Perhaps part of what troubles Foucault’s critics about the position in which he leaves us is that it offers no guarantees and it requires much of us. No one tells us how to perform the work of freedom. While Foucault may offer us some “tools”, we must figure out the use to which we will put those tools. We must critically analyse our present, identify oppressive norms and practices and figure out how we may counter those norms and practices: simply telling us what to think and do would undermine the emancipatory aspects of Foucault’s work. Moreover, Foucault encourages us to reflect critically upon why it is that we desire someone else to tell us what to think and what to do, why we believe that we must have absolute and universal norms and standards that dictate our thoughts and actions, as well as upon the effects of that desire. What is perceived by his critics as Foucault’s inability to provide norms and standards by which to think and live thus needs to be seen instead as a refusal to do so. What would it mean for us to begin to think and act differently, to “seek out in our reflection those things that have never been thought or imagined” (Foucault 1980g)? “What is good”, Foucault tells us,

is something that comes through innovation. The good does not exist … in an atemporal sky, with people who would be like the Astrologers of the Good, whose job it is to determine what is the favorable nature of the stars. The good is defined by us, it is practiced, it is invented. And this is a collaborative work. (Ibid.)

Notes

1 Foucault states: “Each new work profoundly changes the terms of thinking which I had reached with the previous work. In this sense I consider myself more an experimenter than a theorist; I don’t develop deductive systems to apply uniformly in different fields of research. When I write, I do it above all to change myself and not to think the same thing as before” (1991a: 27).
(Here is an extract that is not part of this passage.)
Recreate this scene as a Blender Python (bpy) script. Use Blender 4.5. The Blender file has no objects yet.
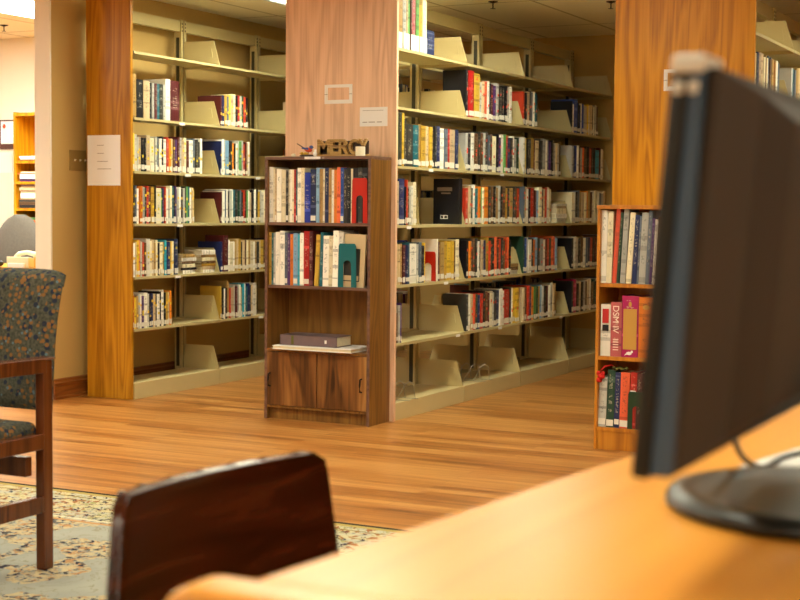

2 “I have never been a Freudian, I have never been a Marxist, and I have never been a structuralist” (Foucault 1990c: 22).

3 Foucault makes clear that sovereign power does not disappear completely with the rise of modernity. See Foucault (1991b).

4 Many feminists and philosophers from a diversity of racial and ethnic backgrounds have argued that to the extent that the enlightenment notion of subjectivity continues to be adhered to it continues to produce oppressive effects.